Häufig hätten die Täter Probleme in der Schule oder gar keine Abschluss, sagt die Buxtehuder Jugendrichterin. Ein großes Problem sei ihrer Meinung nach, dass die Jugendlichen Eigentum anders bewerten als früher. Das sogenannte "Abziehen" werde von den meisten als nicht so schlimm angesehen. "Viele gucken mich mit großen Augen an, wenn ich ihnen sage, dass diese Taten mit einem Bankraub vergleichbar sind", sagt Sielbeck, "die Jugendlichen meinen, es gehe schließlich nur um zehn Euro oder Zigaretten. Aber es bleibt ein Raub."

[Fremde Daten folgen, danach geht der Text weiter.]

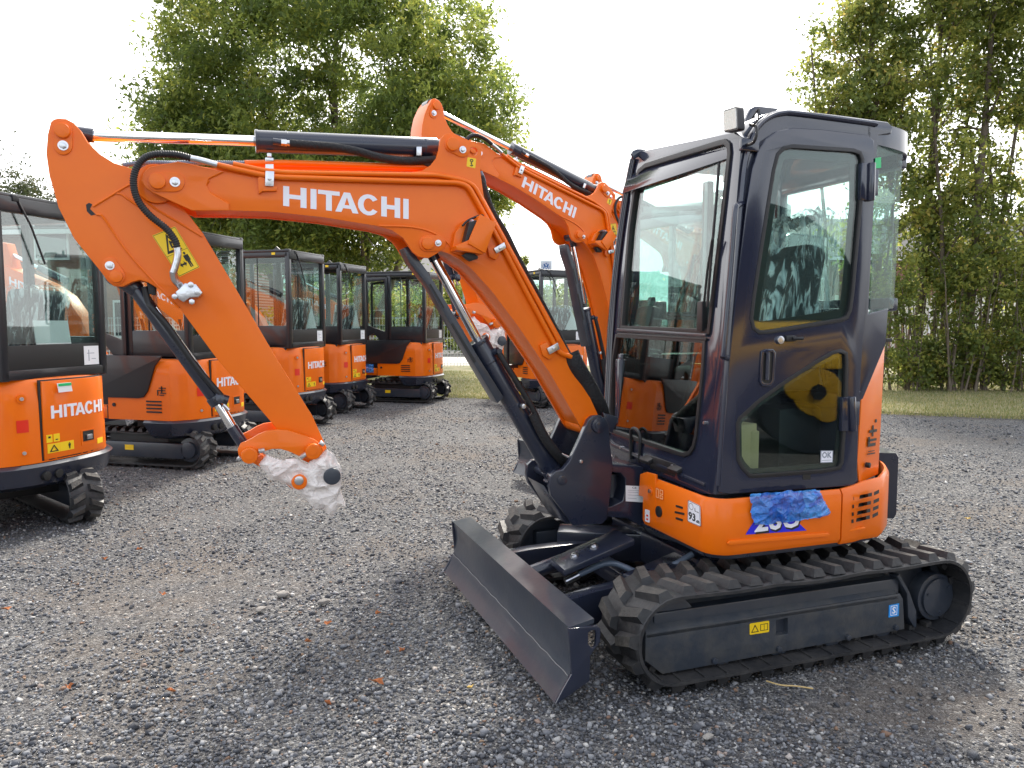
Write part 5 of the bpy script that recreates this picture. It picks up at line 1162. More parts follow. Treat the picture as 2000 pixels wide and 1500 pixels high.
def attr_mat(name, stops, rough=.7, trans=0, spec=.3):
    m, t, b = new_nodes(name); a = t.nodes.new('ShaderNodeAttribute'); a.attribute_name = 'tone'; r = ramp(t, stops); t.links.new(a.outputs['Fac'], r.inputs[0]); t.links.new(r.outputs[0], b.inputs['Base Color'])
    b.inputs['Roughness'].default_value = rough; b.inputs['Specular IOR Level'].default_value = spec
    if trans:
        tl = t.nodes.new('ShaderNodeBsdfTranslucent'); ms = t.nodes.new('ShaderNodeMixShader'); ms.inputs[0].default_value = trans
        hs_ = t.nodes.new('ShaderNodeHueSaturation'); hs_.inputs['Value'].default_value = 2.2; hs_.inputs['Hue'].default_value = .485; t.links.new(r.outputs[0], hs_.inputs['Color']); t.links.new(hs_.outputs[0], tl.inputs[0])
        t.links.new(b.outputs[0], ms.inputs[1]); t.links.new(tl.outputs[0], ms.inputs[2]); t.links.new(ms.outputs[0], t.nodes['Material Output'].inputs[0])
    return m
def np_mesh(name, V, F, tone, m, k):
    """V (n,3) verts, F (m,k) faces of k corners, tone per face"""
    me = bpy.data.meshes.new(name); me.vertices.add(len(V)); me.vertices.foreach_set('co', V.astype(np.float32).ravel())
    me.loops.add(F.size); me.loops.foreach_set('vertex_index', F.astype(np.int32).ravel()); me.polygons.add(len(F))
    me.polygons.foreach_set('loop_start', np.arange(0, F.size, k, dtype=np.int32)); me.polygons.foreach_set('loop_total', np.full(len(F), k, dtype=np.int32))
    me.update(calc_edges=True); a = me.attributes.new('tone', 'FLOAT', 'FACE'); a.data.foreach_set('value', tone.astype(np.float32)); me.materials.append(m)
    o = bpy.data.objects.new(name, me); COL.objects.link(o); return o
def rotmats(n):
    q = rng.normal(size=(n, 4)); q /= np.linalg.norm(q, axis=1)[:, None]; w_, x, y, z = q.T
    return np.stack([1-2*(y*y+z*z), 2*(x*y-z*w_), 2*(x*z+y*w_), 2*(x*y+z*w_), 1-2*(x*x+z*z), 2*(y*z-x*w_), 2*(x*z-y*w_), 2*(y*z+x*w_), 1-2*(x*x+y*y)], 1).reshape(n, 3, 3)
# loose stones near the camera, thinning out with distance
NS = 170000
dist = 1.3+12.5*rng.random(NS)**1.9; ang = rng.uniform(-R(40), R(42), NS)
px_, py_ = dist*np.sin(ang), dist*np.cos(ang)
size = np.clip(rng.lognormal(math.log(.0058), .36, NS), .003, .022)*(1+dist*.02)
patch = np.array([noise.noise(Vector((x*.85, y*.85, 0))) for x, y in zip(px_, py_)])
keep = rng.random(NS) < np.clip(.95-np.clip((patch-.12)*3.5, 0, .75), .2, 1)
px_, py_, size = px_[keep], py_[keep], size[keep]; NS = len(px_)
cube = np.array([[-1,-1,-1],[1,-1,-1],[1,1,-1],[-1,1,-1],[-1,-1,1],[1,-1,1],[1,1,1],[-1,1,1]], float)*.62
CF = np.array([[0,3,2,1],[4,5,6,7],[0,1,5,4],[1,2,6,5],[2,3,7,6],[3,0,4,7]])
V = cube[None]*(1+rng.uniform(-.45, .35, (NS, 8, 3))); V *= (size[:, None]*rng.uniform(.6, 1.25, (NS, 3)))[:, None, :]
V = np.einsum('nij,nkj->nki', rotmats(NS), V)
V[:, :, 2] *= .8
hz_ = np.array([hgt(x, y) for x, y in zip(px_, py_)]); V += np.stack([px_, py_, hz_+size*.28], 1)[:, None, :]
F = (CF[None]+8*np.arange(NS)[:, None, None]).reshape(-1, 4)
tone = np.repeat(rng.random(NS), 6)
STM = attr_mat('loose_stone', [(0, (.045, .048, .056)), (.35, (.102, .107, .121)), (.7, (.178, .184, .20)), (.9, (.28, .283, .29)), (.965, (.46, .45, .43)), (.985, (.2, .12, .085)), (1, (.22, .15, .10))], .8)
o = np_mesh('gravel', V.reshape(-1, 3), F, tone, STM, 4); tag(o, 'loose grey crushed stones covering the yard', 'gravel', kind='stuff')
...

In diesen Fällen setzt sie dann auch ihr letztes Mittel ein, die Jugendstrafe. Die wird verhängt, wenn eine Tat besonders schwer oder der Täter ein unbelehrbarer Wiederholungstäter ist. Jugendstrafen können auf Bewährung ausgesetzt werden. Die höchste Jugendstrafe, die Jugendrichterin Sielbeck am Buxtehuder Amtsgericht verhängen kann, sind vier Jahre. Jugendliche, die wegen Mordes oder Totschlags angeklagt werden, müssen sich vor der Jugendstrafkammer des Landgerichts Stade verantworten. Dort kann eine Jugendstrafe von bis zu zehn Jahren verhängt werden. Doch Jugendrichter wie Nora Sielbeck wollen vor allem weitere Straftaten verhindern. Das klappt nicht immer. Sie habe manchmal schon gewisse Erwartungen und werde enttäuscht, räumt Sielbeck ein.

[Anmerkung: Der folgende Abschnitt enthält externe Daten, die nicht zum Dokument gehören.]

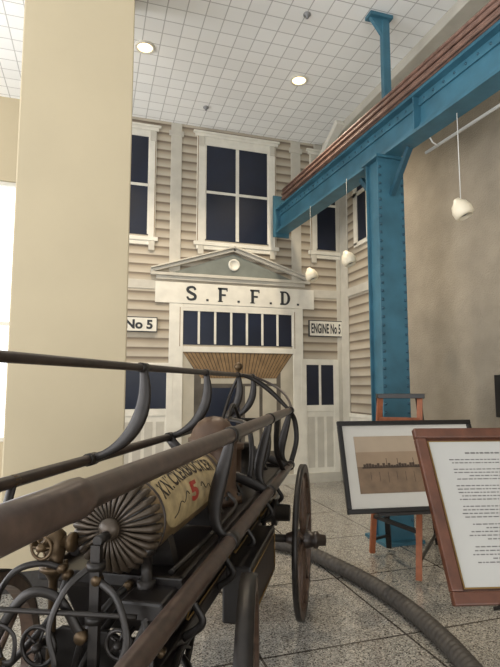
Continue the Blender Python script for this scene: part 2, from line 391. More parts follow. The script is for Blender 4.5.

Doch Abstand müsse immer gewahrt werden. Manchmal erfreue sie sich bereits an kleinen Erfolgen. "Was in 15 oder 16 Jahren schief gelaufen ist, kann nicht an ein oder zwei Verhandlungstagen glatt gezogen werden", sagt die Jugendrichterin. Trotzdem guckt sie jeden Tag bei den aktuellen Verhandlungen am Buxtehuder Amtsgericht, ob sie dort auf alte Bekannte trifft.